What's the problem here exactly? Perhaps it's me, maybe I'm just fickle. But I think it's something else. To me a game can be complicated and deep, it just needs the right pacing of just how complex and deep it gets. Take your average JRPG, a mixed bag of brilliant examples of narrative and hours-long trash that's as fun to sit through as genital mutilation. It would be absurd if you were given transport around the entire world, every single party member and every single spell, ability, item, weapon, armour and battery-powered dildo. There's a gradual incline of learning to be had, where new ideas are trickle-fed to you like a hamster at it's water tub. Now compare this to Monster Hunter; you're given an option of every weapon, a unnecessarily huge set of tutorials that will reasonably take double digit hours to sit through them all, and then punted out on your arse with nary a target in sight. Sandbox game or not, I need some direction, a reason to want to randomly mutilate animals besides increasing numbers.

Then there's other such issues, perhaps one that's always got my goat - multiple endings. Now the backs of games boxes are more than happy to shout out such features to the high heavens. Personally I see the term "multiple endings" on the back of a games box and feel slightly nauseous. I can say, without hyperbole, that not once in my gaming life have I ever been able to get anything positive out of multiple endings without a guide sat on my lap. Call me insane, but I don't want to have to go through however many hours it takes to complete a game and missing out on the "perfect", most expensively produced sequence because I forgot to visit Old Man Plot Device three times as oppose to just the two times I remembered whilst I was trying to play the game. I can see the virtue of multiple endings in some respects, but there's better ways of doing it. The Fallout series is easily the best example I've ever seen; you have one central storyline that always concludes the same way. What you do in individual towns changes the ending slightly; not a lot, but enough to make you want to do something a bit different to see if you can change the fate of Broken Hills (you can't by the way, I tried). Now contrast this to the J-Pop disaster that is FFX-2; not only do you need to maximize an arbitrary percentage completion that randomly increases, but you need to talk to a specific character, at a specific location, at a specific time, and a specific number of times. Are you kidding me? What happened to the days when such achievements were the realm of getting a higher score than the last player? It's sheer madness.
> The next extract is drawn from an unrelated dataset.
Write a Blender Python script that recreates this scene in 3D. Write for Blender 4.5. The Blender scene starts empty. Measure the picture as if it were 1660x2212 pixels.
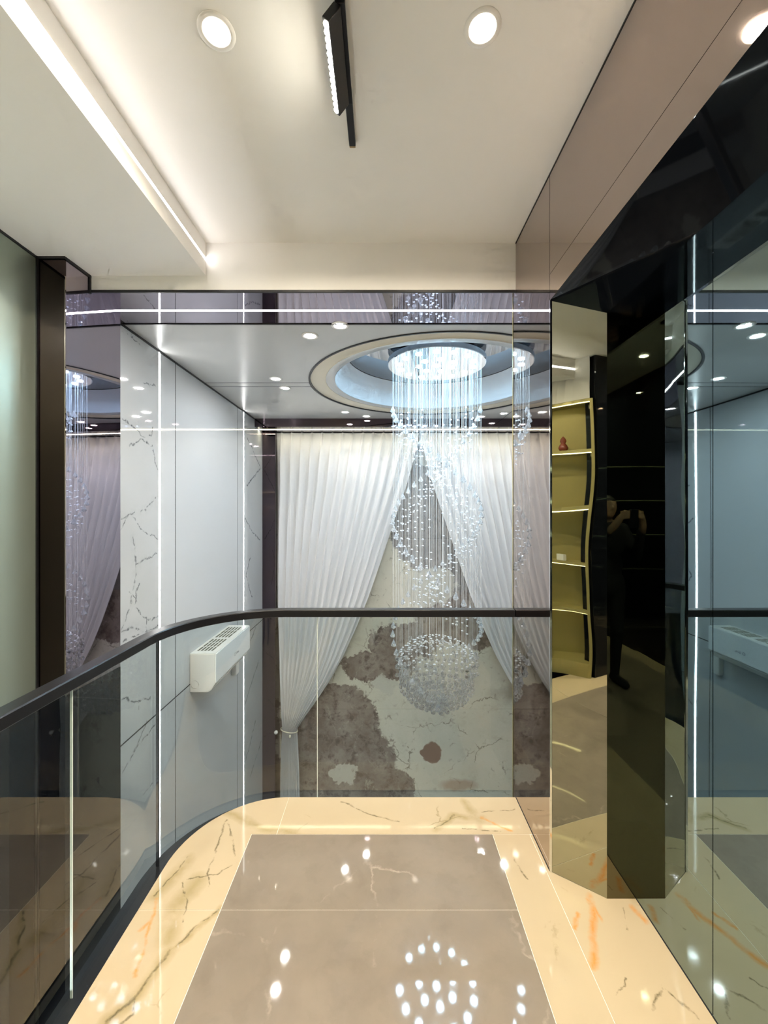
import bpy, bmesh, math, random
from mathutils import Vector, Matrix
random.seed(7)
PI = math.pi
SC = bpy.context.scene
COL = SC.collection

# ------------------------------------------------------------------ camera
# image frame 1660 x 2212, focal length 900 px, camera level at 1.6 m above the landing
cam_d = bpy.data.cameras.new('camera')
cam = bpy.data.objects.new('camera', cam_d); COL.objects.link(cam)
cam_d.sensor_fit = 'VERTICAL'; cam_d.sensor_height = 24.0
cam_d.lens = 24.0 * 900.0 / 2212.0
cam_d.shift_y = -2.0 / 2212.0
cam_d.clip_start = 0.01
cam.location = (0, 0, 1.6); cam.rotation_euler = (PI / 2, 0, 0)
SC.camera = cam

# ------------------------------------------------------------------ world, exposure
w = bpy.data.worlds.new('world'); SC.world = w; w.use_nodes = True
w.node_tree.nodes['Background'].inputs[0].default_value = (0.5, 0.5, 0.5, 1)
w.node_tree.nodes['Background'].inputs[1].default_value = 0.03
SC.view_settings.view_transform = 'Standard'; SC.view_settings.look = 'None'
SC.view_settings.exposure = 2.36; SC.view_settings.gamma = 1.0
SC.view_settings.use_curve_mapping = False
SC.cycles.max_bounces = 8; SC.cycles.glossy_bounces = 6; SC.cycles.diffuse_bounces = 3
SC.cycles.use_adaptive_sampling = True; SC.cycles.adaptive_threshold = 0.08; SC.cycles.adaptive_min_samples = 12
SC.cycles.transmission_bounces = 7; SC.cycles.transparent_max_bounces = 24
SC.cycles.caustics_reflective = True; SC.cycles.caustics_refractive = False
SC.cycles.sample_clamp_indirect = 6.0

# ------------------------------------------------------------------ key dimensions
ZC = 3.10          # landing ceiling
ZB = 2.916         # underside of the left bulkhead
ZV = 2.822         # ceiling of the double-height void
ZL = -3.30         # lower floor
YF = 2.33          # plane of the fascia / front edge of the landing
XP = 0.737         # champagne pilaster face
XR = 1.041         # dark mirror wall beside the landing
XM = -1.709        # marble wall of the void
XG, YG = -1.062, 2.366   # centre line of the glass balustrade
XVR = 2.75         # right wall of the void
CX, CY = 0.51, 4.045     # chandelier axis

# ------------------------------------------------------------------ material helpers
def nmat(name):
    m = bpy.data.materials.new(name); m.use_nodes = True
    nt = m.node_tree
    return m, nt, nt.nodes['Principled BSDF']

def pbr(name, col, rough=0.5, metal=0.0, spec=0.5, coat=0.0, bump=None):
    m, nt, b = nmat(name)
    b.inputs['Base Color'].default_value = (*col, 1)
    b.inputs['Roughness'].default_value = rough
    b.inputs['Metallic'].default_value = metal
    b.inputs['Specular IOR Level'].default_value = spec
    b.inputs['Coat Weight'].default_value = coat
    if bump:
        scale, dist = bump
        g = nt.nodes.new('ShaderNodeNewGeometry')
        n = nt.nodes.new('ShaderNodeTexNoise'); n.inputs['Scale'].default_value = scale
        n.inputs['Detail'].default_value = 0.5
        bp = nt.nodes.new('ShaderNodeBump'); bp.inputs['Distance'].default_value = dist
        bp.inputs['Strength'].default_value = 1.0
        nt.links.new(g.outputs['Position'], n.inputs['Vector'])
        nt.links.new(n.outputs['Fac'], bp.inputs['Height'])
        nt.links.new(bp.outputs['Normal'], b.inputs['Normal'])
    return m

def emit(name, col, strength):
    m = bpy.data.materials.new(name); m.use_nodes = True
    nt = m.node_tree; nt.nodes.clear()
    e = nt.nodes.new('ShaderNodeEmission'); o = nt.nodes.new('ShaderNodeOutputMaterial')
    e.inputs[0].default_value = (*col, 1); e.inputs[1].default_value = strength
    nt.links.new(e.outputs[0], o.inputs[0])
    return m

def pane_mat(name, tint, ior=1.5, gloss=1.0):
    m = bpy.data.materials.new(name); m.use_nodes = True
    nt = m.node_tree; nt.nodes.clear()
    t = nt.nodes.new('ShaderNodeBsdfTransparent'); t.inputs[0].default_value = (*tint, 1)
    g = nt.nodes.new('ShaderNodeBsdfGlossy'); g.inputs['Roughness'].default_value = 0.0
    g.inputs[0].default_value = (gloss, gloss, gloss, 1)
    f = nt.nodes.new('ShaderNodeFresnel'); f.inputs[0].default_value = ior
    mx = nt.nodes.new('ShaderNodeMixShader'); o = nt.nodes.new('ShaderNodeOutputMaterial')
    ge = nt.nodes.new('ShaderNodeNewGeometry')          # no total reflection inside the thin pane
    k = nt.nodes.new('ShaderNodeMath'); k.operation = 'SUBTRACT'; k.inputs[0].default_value = 1.0
    nt.links.new(ge.outputs['Backfacing'], k.inputs[1])
    k2 = nt.nodes.new('ShaderNodeMath'); k2.operation = 'MULTIPLY'
    nt.links.new(f.outputs[0], k2.inputs[0]); nt.links.new(k.outputs[0], k2.inputs[1])
    nt.links.new(k2.outputs[0], mx.inputs[0]); nt.links.new(t.outputs[0], mx.inputs[1])
    nt.links.new(g.outputs[0], mx.inputs[2]); nt.links.new(mx.outputs[0], o.inputs[0])
    return m

def group_vein():
    """mask of a vein: 1 on the segment A-B, 0 at distance W"""
    g = bpy.data.node_groups.new('vein', 'ShaderNodeTree')
    for n, t in (('P', 'NodeSocketVector'), ('A', 'NodeSocketVector'), ('B', 'NodeSocketVector'), ('W', 'NodeSocketFloat')):
        g.interface.new_socket(n, in_out='INPUT', socket_type=t)
    g.interface.new_socket('Mask', in_out='OUTPUT', socket_type='NodeSocketFloat')
    N = g.nodes; L = g.links
    i = N.new('NodeGroupInput'); o = N.new('NodeGroupOutput')
    def vm(op):
        n = N.new('ShaderNodeVectorMath'); n.operation = op; return n
    def mm(op, clamp=False):
        n = N.new('ShaderNodeMath'); n.operation = op; n.use_clamp = clamp; return n
    pa = vm('SUBTRACT'); L.new(i.outputs['P'], pa.inputs[0]); L.new(i.outputs['A'], pa.inputs[1])
    ba = vm('SUBTRACT'); L.new(i.outputs['B'], ba.inputs[0]); L.new(i.outputs['A'], ba.inputs[1])
    d1 = vm('DOT_PRODUCT'); L.new(pa.outputs[0], d1.inputs[0]); L.new(ba.outputs[0], d1.inputs[1])
    d2 = vm('DOT_PRODUCT'); L.new(ba.outputs[0], d2.inputs[0]); L.new(ba.outputs[0], d2.inputs[1])
    h = mm('DIVIDE', True); L.new(d1.outputs['Value'], h.inputs[0]); L.new(d2.outputs['Value'], h.inputs[1])
    sc = vm('SCALE'); L.new(ba.outputs[0], sc.inputs[0]); L.new(h.outputs[0], sc.inputs['Scale'])
    df = vm('SUBTRACT'); L.new(pa.outputs[0], df.inputs[0]); L.new(sc.outputs[0], df.inputs[1])
    ln = vm('LENGTH'); L.new(df.outputs[0], ln.inputs[0])
    q = mm('DIVIDE'); L.new(ln.outputs['Value'], q.inputs[0]); L.new(i.outputs['W'], q.inputs[1])
    s = mm('SUBTRACT', True); s.inputs[0].default_value = 1.0; L.new(q.outputs[0], s.inputs[1])
    L.new(s.outputs[0], o.inputs['Mask'])
    return g
VEIN = group_vein()

def group_blob():
    g = bpy.data.node_groups.new('patch', 'ShaderNodeTree')
    for n, t in (('P', 'NodeSocketVector'), ('C', 'NodeSocketVector'), ('R', 'NodeSocketVector'), ('Soft', 'NodeSocketFloat')):
        g.interface.new_socket(n, in_out='INPUT', socket_type=t)
    g.interface.new_socket('Mask', in_out='OUTPUT', socket_type='NodeSocketFloat')
    N = g.nodes; L = g.links
    i = N.new('NodeGroupInput'); o = N.new('NodeGroupOutput')
    a = N.new('ShaderNodeVectorMath'); a.operation = 'SUBTRACT'
    L.new(i.outputs['P'], a.inputs[0]); L.new(i.outputs['C'], a.inputs[1])
    b = N.new('ShaderNodeVectorMath'); b.operation = 'DIVIDE'
    L.new(a.outputs[0], b.inputs[0]); L.new(i.outputs['R'], b.inputs[1])
    l = N.new('ShaderNodeVectorMath'); l.operation = 'LENGTH'; L.new(b.outputs[0], l.inputs[0])
    s = N.new('ShaderNodeMath'); s.operation = 'SUBTRACT'; s.inputs[0].default_value = 1.0
    L.new(l.outputs['Value'], s.inputs[1])
    q = N.new('ShaderNodeMath'); q.operation = 'DIVIDE'; q.use_clamp = True
    L.new(s.outputs[0], q.inputs[0]); L.new(i.outputs['Soft'], q.inputs[1])
    L.new(q.outputs[0], o.inputs['Mask'])
    return g
BLOB = group_blob()

class Marble:
    """procedural marble: base colour, then veins, patches and fine noise layered on world position"""
    def __init__(s, name, base, rough, spec=0.5, warp=0.05, wscale=5.0, flat=None):
        s.m, s.nt, s.b = nmat(name); s.N, s.L = s.nt.nodes, s.nt.links
        s.b.inputs['Roughness'].default_value = rough; s.b.inputs['Specular IOR Level'].default_value = spec
        g = s.N.new('ShaderNodeNewGeometry')
        s.raw = g.outputs['Position']
        if flat:                                    # ignore one axis (veins keep to the face)
            f = s.N.new('ShaderNodeVectorMath'); f.operation = 'MULTIPLY'; f.inputs[1].default_value = flat
            s.L.new(s.raw, f.inputs[0]); s.raw = f.outputs[0]
        s.P = s.warped(warp, wscale, 6.0)
        v = s.N.new('ShaderNodeRGB'); v.outputs[0].default_value = (*base, 1); s.col = v.outputs[0]
    def warped(s, amp, scale, detail, rough=0.62):
        n = s.N.new('ShaderNodeTexNoise'); n.inputs['Scale'].default_value = scale; n.inputs['Detail'].default_value = detail
        n.inputs['Roughness'].default_value = rough
        s.L.new(s.raw, n.inputs['Vector'])
        a = s.N.new('ShaderNodeVectorMath'); a.operation = 'SUBTRACT'; a.inputs[1].default_value = (0.5, 0.5, 0.5)
        s.L.new(n.outputs['Color'], a.inputs[0])
        b = s.N.new('ShaderNodeVectorMath'); b.operation = 'SCALE'; b.inputs['Scale'].default_value = amp * 2
        s.L.new(a.outputs[0], b.inputs[0])
        c = s.N.new('ShaderNodeVectorMath'); c.operation = 'ADD'
        s.L.new(s.raw, c.inputs[0]); s.L.new(b.outputs[0], c.inputs[1])
        return c.outputs[0]
    def noise(s, scale, lo, hi, detail=6.0, vec=None, rough=0.6):
        n = s.N.new('ShaderNodeTexNoise'); n.inputs['Scale'].default_value = scale; n.inputs['Detail'].default_value = detail
        n.inputs['Roughness'].default_value = rough
        s.L.new(vec or s.raw, n.inputs['Vector'])
        r = s.N.new('ShaderNodeMapRange'); r.inputs['From Min'].default_value = lo; r.inputs['From Max'].default_value = hi
        s.L.new(n.outputs['Fac'], r.inputs['Value'])
        return r.outputs[0]
    def mul(s, a, k):
        n = s.N.new('ShaderNodeMath'); n.operation = 'MULTIPLY'; s.L.new(a, n.inputs[0])
        if isinstance(k, float): n.inputs[1].default_value = k
        else: s.L.new(k, n.inputs[1])
        return n.outputs[0]
    def layer(s, fac, col):
        mx = s.N.new('ShaderNodeMix'); mx.data_type = 'RGBA'
        s.L.new(fac, mx.inputs[0]); s.L.new(s.col, mx.inputs[6])
        if isinstance(col, tuple): mx.inputs[7].default_value = (*col, 1)
        else: s.L.new(col, mx.inputs[7])
        s.col = mx.outputs[2]
    def veins(s, lst, col, strength=1.0, breakup=None):
        """lst of (point list, width)"""
        cur = None
        for pts, wd in lst:
            for a, b in zip(pts[:-1], pts[1:]):
                g = s.N.new('ShaderNodeGroup'); g.node_tree = VEIN
                s.L.new(s.P, g.inputs['P']); g.inputs['A'].default_value = a; g.inputs['B'].default_value = b
                g.inputs['W'].default_value = wd
                if cur is None: cur = g.outputs[0]
                else:
                    mx = s.N.new('ShaderNodeMath'); mx.operation = 'MAXIMUM'
                    s.L.new(cur, mx.inputs[0]); s.L.new(g.outputs[0], mx.inputs[1]); cur = mx.outputs[0]
        if breakup:
            cur = s.mul(cur, s.noise(*breakup))
        s.layer(s.mul(cur, strength), col)
    def blobs(s, lst, col, strength=1.0, soft=0.08, vec=None):
        cur = None
        for c, r in lst:
            g = s.N.new('ShaderNodeGroup'); g.node_tree = BLOB
            s.L.new(vec or s.P, g.inputs['P']); g.inputs['C'].default_value = c; g.inputs['R'].default_value = r
            g.inputs['Soft'].default_value = soft
            if cur is None: cur = g.outputs[0]
            else:
                mx = s.N.new('ShaderNodeMath'); mx.operation = 'MAXIMUM'
                s.L.new(cur, mx.inputs[0]); s.L.new(g.outputs[0], mx.inputs[1]); cur = mx.outputs[0]
        s.layer(s.mul(cur, strength), col)
    def cracks(s, scale, width, col, strength=1.0, mask=None):
        v = s.N.new('ShaderNodeTexVoronoi'); v.feature = 'DISTANCE_TO_EDGE'; v.inputs['Scale'].default_value = scale
        s.L.new(s.P, v.inputs['Vector'])
        r = s.N.new('ShaderNodeMapRange'); r.inputs['From Min'].default_value = width; r.inputs['From Max'].default_value = 0.0
        s.L.new(v.outputs['Distance'], r.inputs['Value'])
        f = s.mul(r.outputs[0], strength)
        if mask is not None: f = s.mul(f, mask)
        s.layer(f, col)
    def done(s):
        s.L.new(s.col, s.b.inputs['Base Color']); return s.m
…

I personally would rather see more games being constructed that were more focused on their core elements rather than taking those same elements and spreading them out so far it becomes a tangled mess. Games such as F.E.A.R. are much more engrossing to play than something like Disgaea. It focuses itself on the tactical shooting and horror aspects to aplomb, while Disgaea complexity grows exponentially to the point where it all becomes too much to care about. It's a bit like choosing between reading a great novel or staring at a bunch of spreadsheets on a database. You're bound to get something out of both of them, but the question is just how far does your masochism go to learn all five hundred lines of the customer shoe catalogue?